Germany has EXCELLENT food though. Some of their little pubs and even their beer halls have really good stuff, so that'd be up there as well. I'm use to Canadian food, so I don't find it anything spectacular.

If only I ate at more places other than McDonalds on my travels, I'd be able to give a better description of what countries are good and which are bad. I tried one traditional Slovakian dish which was just okay, kind of got gross and too cheesy after a while (if that's possible).. The Hungarian mushrooms and cheese were really good though.
 

Mysterious Sue

Strata Poster
Did you try proper goulash in Hungary? That's so nom. Although most eastern European food I encountered was nice, it mainly revolved around dumplings!
 

Pokemaniac

Mountain monkey
Staff member
Administrator
Moderator
Sorry to say, but I've found the English cuisine to be the least appealing I've ever tasted.

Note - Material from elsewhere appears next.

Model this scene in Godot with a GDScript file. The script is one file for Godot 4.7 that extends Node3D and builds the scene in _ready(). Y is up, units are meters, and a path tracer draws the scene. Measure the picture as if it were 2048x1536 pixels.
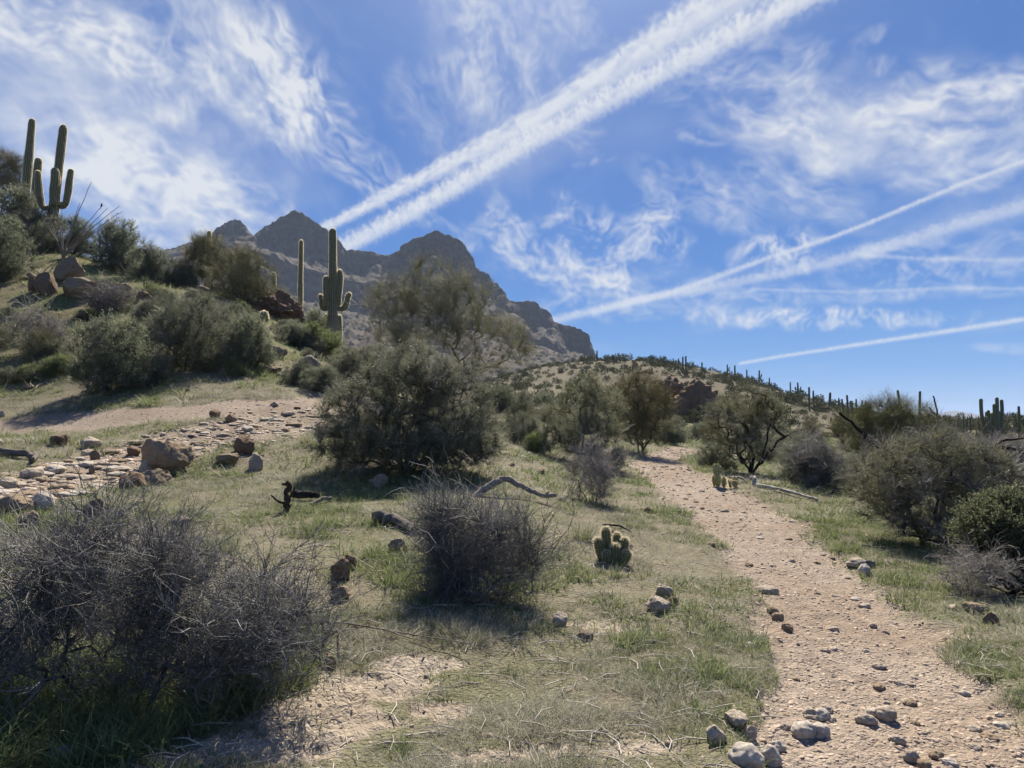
extends Node3D
# A desert trail below a rocky mountain, facing the midday sun. Units are metres, y is up, the camera looks along -z.

const EYE := 1.6
const RATIO := 1.2
const ROWS := 33
const COLS := 21
const SPAN := 1.15
const SUN_AZ := 4.0
const SUN_EL := 46.0
const EXPOSURE := 2.5

var relief := PackedFloat32Array([
	0, 0, 0, 0, 0, 0, 0, 0, 0, 0, 0, 0, 0, 0, 0, 0, 0, 0, 0, 0, 0,
	0, 0, 0, 0, 0, 0, 0, 0, 0, 0, 0, 0, 0, 0, 0, 0, 0, 0, 0, 0, 0,
	0.01, 0.01, 0, 0, 0, 0, 0, 0, 0, 0, 0, 0, 0, 0, 0, 0, 0, 0, 0, 0, 0,
	0.02, 0.01, 0.01, 0, 0, 0, 0, 0, 0, 0, 0, 0, 0, 0, 0, 0, 0, 0, 0, 0, 0,
	0.07, 0.06, 0.06, 0.05, 0.04, 0.03, 0.03, 0.03, 0.02, 0.01, 0.01, 0, 0, 0, -0, -0, -0, -0, -0.01, -0.01, -0.01,
	0.2, 0.19, 0.17, 0.16, 0.15, 0.13, 0.12, 0.1, 0.07, 0.06, 0.03, 0, 0.01, 0.01, -0.01, -0.02, -0.02, -0.02, -0.03, -0.03, -0.04,
	0.34, 0.33, 0.31, 0.29, 0.27, 0.24, 0.22, 0.19, 0.18, 0.16, 0.1, 0.03, 0.03, 0.02, -0.01, -0.03, -0.04, -0.05, -0.05, -0.06, -0.07,
	0.53, 0.5, 0.48, 0.45, 0.43, 0.38, 0.35, 0.32, 0.32, 0.31, 0.23, 0.1, 0.06, 0.03, -0.01, -0.03, -0.05, -0.07, -0.08, -0.09, -0.1,
	0.76, 0.73, 0.7, 0.67, 0.64, 0.59, 0.53, 0.48, 0.45, 0.47, 0.37, 0.2, 0.13, 0.07, 0.01, -0.03, -0.07, -0.09, -0.11, -0.12, -0.14,
	1.01, 0.97, 0.93, 0.88, 0.84, 0.78, 0.69, 0.65, 0.61, 0.65, 0.55, 0.32, 0.21, 0.12, 0.04, -0.01, -0.08, -0.11, -0.12, -0.14, -0.15,
	1.26, 1.2, 1.15, 1.09, 1.02, 0.95, 0.82, 0.81, 0.81, 0.84, 0.71, 0.42, 0.3, 0.18, 0.07, 0.01, -0.07, -0.09, -0.11, -0.12, -0.14,
	1.55, 1.5, 1.43, 1.38, 1.35, 1.36, 1.33, 1.33, 1.25, 1.09, 0.88, 0.52, 0.39, 0.26, 0.12, 0.05, -0.03, -0.06, -0.08, -0.1, -0.12,
	1.97, 1.89, 1.79, 1.71, 1.67, 1.75, 1.92, 1.96, 1.75, 1.39, 1.1, 0.64, 0.47, 0.33, 0.17, 0.09, 0.01, -0.03, -0.05, -0.07, -0.09,
	3.01, 2.89, 2.73, 2.61, 2.55, 2.65, 2.78, 2.72, 2.31, 1.72, 1.35, 0.79, 0.53, 0.35, 0.21, 0.14, 0.08, 0.04, 0.01, -0.02, -0.05,
	4.72, 4.54, 4.33, 4.16, 4.08, 4.12, 4.2, 3.85, 3.03, 2.08, 1.63, 0.96, 0.63, 0.42, 0.27, 0.2, 0.16, 0.12, 0.08, 0.05, 0.01,
	7.19, 6.92, 6.62, 6.36, 6.2, 6.15, 6.22, 5.43, 3.92, 2.45, 1.93, 1.12, 0.77, 0.51, 0.33, 0.28, 0.24, 0.21, 0.17, 0.14, 0.1,
	10.3, 9.96, 9.58, 9.23, 8.95, 8.78, 8.51, 7.35, 4.97, 2.83, 2.23, 1.35, 0.94, 0.63, 0.43, 0.38, 0.35, 0.31, 0.29, 0.26, 0.24,
	13.88, 13.53, 13.17, 12.8, 12.35, 11.77, 9.75, 8.8, 6.1, 3.17, 2.55, 1.72, 1.2, 0.77, 0.56, 0.53, 0.48, 0.45, 0.43, 0.42, 0.4,
	17.44, 17.07, 16.73, 16.3, 15.63, 13.7, 9.77, 8.98, 6.46, 3.42, 2.94, 2.19, 1.56, 1.01, 0.77, 0.73, 0.66, 0.65, 0.64, 0.64, 0.63,
	20.43, 19.84, 19.32, 18.64, 17.54, 14.02, 9.45, 8.3, 6.03, 3.72, 3.48, 2.78, 2.11, 1.47, 1.1, 0.98, 0.88, 0.88, 0.89, 0.89, 0.9,
	22, 21.21, 20.51, 19.6, 18.13, 13.23, 8.91, 7.35, 5.56, 4.16, 4.4, 3.66, 2.94, 2.15, 1.51, 1.28, 1.17, 1.18, 1.19, 1.2, 1.21,
	22, 20.63, 19.32, 17.79, 15.65, 11.25, 7.59, 6.34, 5.42, 4.71, 5.73, 5.12, 4.36, 3.18, 2.05, 1.66, 1.52, 1.53, 1.54, 1.54, 1.55,
	21.42, 19.43, 17.43, 15.28, 12.74, 9.18, 6.43, 5.69, 5.38, 5.43, 7.48, 7.39, 6.55, 4.58, 2.77, 2.12, 1.92, 1.9, 1.88, 1.88, 1.87,
	18.38, 16.35, 14.25, 12.09, 9.79, 7.19, 5.5, 5.28, 5.23, 6.41, 10.01, 10.79, 10.03, 7.22, 4, 2.6, 2.37, 2.3, 2.25, 2.21, 2.16,
	14.85, 13.11, 11.27, 9.43, 7.59, 5.7, 4.81, 4.85, 5, 7.27, 12.94, 15.05, 14.15, 10.21, 5.21, 3.07, 2.97, 2.85, 2.72, 2.6, 2.49,
	10.51, 9.44, 8.33, 7.19, 5.98, 4.59, 4.32, 4.34, 4.55, 7.97, 15.74, 18.51, 17.17, 11.79, 5.77, 3.67, 4.14, 3.98, 3.65, 3.25, 2.9,
	7.59, 6.96, 6.31, 5.64, 4.89, 3.91, 3.92, 3.92, 4.1, 7.66, 14.54, 16.44, 15.21, 10.18, 5.5, 4.54, 5.39, 5.12, 4.55, 3.86, 3.26,
	6.07, 5.61, 5.12, 4.63, 4.12, 3.55, 3.6, 3.6, 3.75, 6.71, 11.45, 12.64, 11.7, 7.84, 4.89, 4.65, 5.54, 5.29, 4.76, 4.11, 3.55,
	4.95, 4.59, 4.19, 3.82, 3.52, 3.29, 3.31, 3.31, 3.42, 5.33, 7.75, 8.19, 7.48, 5.16, 3.98, 4.36, 5.2, 5, 4.56, 4.04, 3.59,
	4.05, 3.77, 3.44, 3.16, 3.03, 3.02, 3.02, 3.02, 3.08, 4.06, 5.06, 5.1, 4.58, 3.46, 3.03, 3.15, 4.06, 3.99, 3.84, 3.66, 3.51,
	3.3, 3.12, 2.91, 2.73, 2.65, 2.7, 2.7, 2.7, 2.73, 3.29, 3.82, 3.83, 3.49, 2.85, 2.6, 2.67, 3.29, 3.28, 3.26, 3.24, 3.21,
	2.68, 2.59, 2.48, 2.39, 2.34, 2.37, 2.37, 2.37, 2.39, 2.68, 2.96, 2.96, 2.78, 2.45, 2.31, 2.35, 2.68, 2.68, 2.67, 2.66, 2.65,
	2.08, 2.07, 2.06, 2.05, 2.04, 2.04, 2.04, 2.04, 2.04, 2.08, 2.12, 2.12, 2.1, 2.06, 2.04, 2.05, 2.08, 2.08, 2.08, 2.07, 2.07])
var rng := RandomNumberGenerator.new()
var fine := FastNoiseLite.new()
var lumps := FastNoiseLite.new()
var broad := FastNoiseLite.new()
var taken := {}
var trail := []      # the dirt trail on the right: centre, half width
var upper := []      # the smooth upper trail on the left
var stony := []      # the stony lower trail on the left
var mats := {}
var rocks := {}      # shared rock meshes by kind
var sprays := {}     # shared twig meshes by kind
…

I know there is a huge difference between cheap restaurant food and proper homemade food, but I've never been into an English home, so, yeah. Why do they always boil things in fat? And what is that sorry excuse for brown bread? And why is a faint chlorine taste always present?

Again, the times I've been to Britain, I've always been on a budget (save from the two weeks at the international scout camp, when it was the camp that was on a budget). I can imagine Norwegian food with the same amount of effort put into it tasting equally awful. It just struck me as odd why LFTL put England at the top of her list.

The Greek cuisine deserves a mention for the Souvlaki alone. The Italians have had better luck exporting their food, which actually does taste awesome.

The Westernized versions of Mexican and Indian food also deserve a mention.
Also, de-junked versions of American food <3.
 

SaiyanHajime

CF Legend
I like a bit of everything. And I also really love stuff for dinner that shouldn't constitute as part of a meal, so I picked USA. :p

But, I do love my Mediterranean and there's a severe lack of non-Italian med food in the USA. </3

Greek is indeed really underrated. That part of the world in general produces great tasting, healthy food.

Tzatziki > life.

Really good on pizza too... And chips. Mmmmmmm.